OBJECTIVE »
Track down every line below that holds "True" and copy it.

MATERIAL PROVIDED »

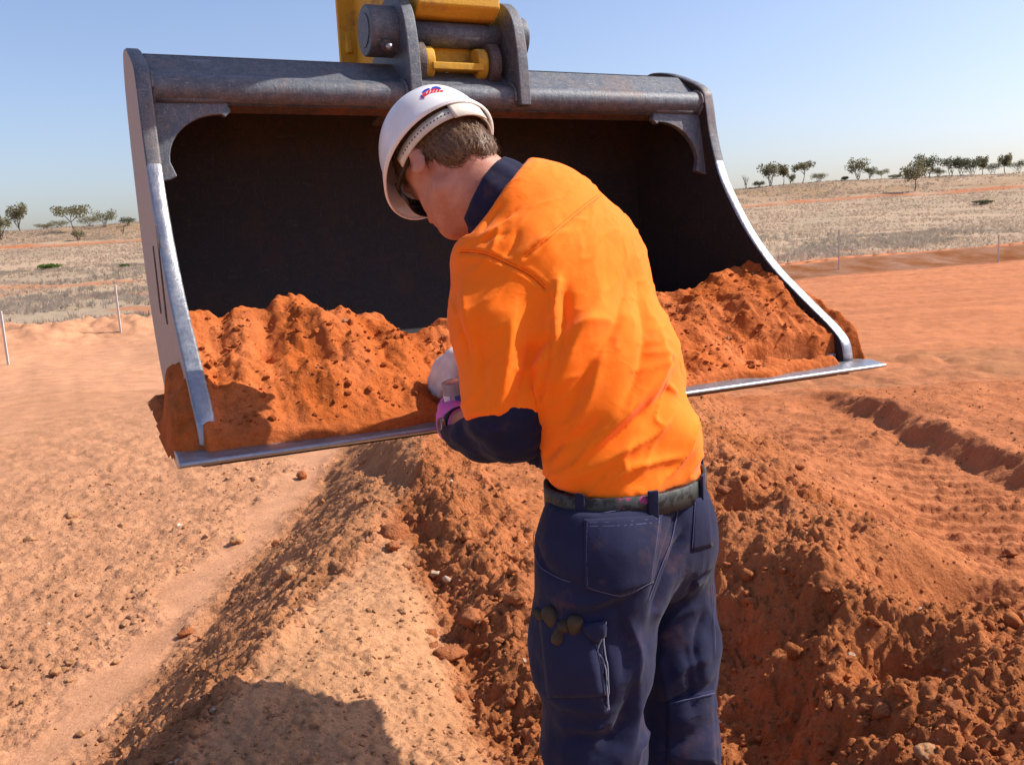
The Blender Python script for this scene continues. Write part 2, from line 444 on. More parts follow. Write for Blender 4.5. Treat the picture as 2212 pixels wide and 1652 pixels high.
def build_ground():
    d = math.radians
    ang = np.concatenate([np.linspace(-180, -60, 30, endpoint=False), np.linspace(-60, -36, 36, endpoint=False),
                          np.linspace(-36, 36, 540, endpoint=False), np.linspace(36, 60, 36, endpoint=False), np.linspace(60, 180, 30, endpoint=False)])
    a = np.radians(ang)
    def lg(a_, b_, n): return np.exp(np.linspace(math.log(a_), math.log(b_), n, endpoint=False))
    rr = np.concatenate([lg(0.25, 1.7, 40), lg(1.7, 8.5, 640), lg(8.5, 16, 130), lg(16, 60, 250), lg(60, 190, 120), lg(190, 6000, 40), [6000]])
    A, R_ = np.meshgrid(a, rr)
    x = (R_ * np.sin(A)).ravel(); y = (R_ * np.cos(A)).ravel()
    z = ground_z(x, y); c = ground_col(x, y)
    ks = np.nonzero((R_.ravel() < 17) & (y > -7))[0]; al = np.full(len(x), 0.12); Az = zone_amp(x[ks], y[ks]); al[ks] = np.clip(0.12 + 0.95 * Az[3], 0, 1.1)
    c = np.column_stack([c, al])
    na, nr = len(a), len(rr)
    i, j = np.meshgrid(np.arange(nr - 1), np.arange(na), indexing='ij')
    i = i.ravel(); j = j.ravel(); j2 = (j + 1) % na
    F = np.stack([i * na + j, (i + 1) * na + j, (i + 1) * na + j2, i * na + j2], -1)[:, ::-1]
    V = np.stack([x, y, z], -1)
    # closing disc below the photographer
    V = np.vstack([V, [[0, 0, float(ground_z([0.0], [0.01])[0])]]])
    c = np.vstack([c, c[:1]])
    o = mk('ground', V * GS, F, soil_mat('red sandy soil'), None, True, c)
    tag(o, kind='structure')
    return o
build_ground()

def gz(x, y, detail=False):
    return GS * ground_z(np.atleast_1d(x) / GS, np.atleast_1d(y) / GS, detail)
def on_ground(u, v, dmax=600.0, detail=False):
    """where the sight line through (u, v) meets the ground"""
    r = at(u, v, 1.0) - C0
    ds = np.exp(np.linspace(math.log(2.6), math.log(dmax), 2500))
    X = C0 + ds[:, None] * r
    h = X[:, 2] - gz(X[:, 0], X[:, 1], detail)
    k = np.argmax(h < 0)
    if h[k] >= 0:
        far_ = ds > 60; k = int(np.argmin(np.where(far_, h / ds, 9)))
    p = X[k].copy(); p[2] = gz(p[0], p[1], detail)[0]
    return p, ds[k]
# ------------------------------------------------------------------ bucket
BTH, BRO = math.radians(25.5), math.radians(-0.4)
BK = 0.82                                             # the bucket is 1.8 m wide; its sizes below are in units of BK metres
BP = C0 + V3(-0.617, 1.584, -0.390); BW = 2.2
Ba = BK * V3(math.cos(BTH) * math.cos(BRO), math.sin(BTH) * math.cos(BRO), math.sin(BRO))
Bn = BK * V3(math.sin(BTH), -math.cos(BTH), 0)
Bz = BK * V3(-math.cos(BTH) * math.sin(BRO), -math.sin(BTH) * math.sin(BRO), math.cos(BRO))
class MK(MB):
    def tube(s, pts, rad, k=12, cap=True): return MB.tube(s, pts, [r * BK for r in rad] if hasattr(rad, '__len__') else rad * BK, k, cap)
    def build(s, name, mat, parent=None, smooth=False, bevel=0, seg=2): return MB.build(s, name, mat, parent, smooth, bevel * BK, seg)
def B(a, n, z): return BP + a * Ba + n * Bn + z * Bz
def BV(A, n_, z_): return BP + np.outer(A, Ba) + np.outer(n_, Bn) + np.outer(z_, Bz)
def catmull(p, k=6):
    p = [np.asarray(q, float) for q in p]; out = []
    for i in range(len(p) - 1):
        p0, p1, p2, p3 = p[max(i - 1, 0)], p[i], p[i + 1], p[min(i + 2, len(p) - 1)]
        for t in np.arange(k) / k:
            out.append(0.5 * (2 * p1 + (p2 - p0) * t + (2 * p0 - 5 * p1 + 4 * p2 - p3) * t * t + (3 * p1 - p0 - 3 * p2 + p3) * t ** 3))
    return out + [p[-1]]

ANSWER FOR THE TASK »
    o = mk('ground', V * GS, F, soil_mat('red sandy soil'), None, True, c)
    def tube(s, pts, rad, k=12, cap=True): return MB.tube(s, pts, [r * BK for r in rad] if hasattr(rad, '__len__') else rad * BK, k, cap)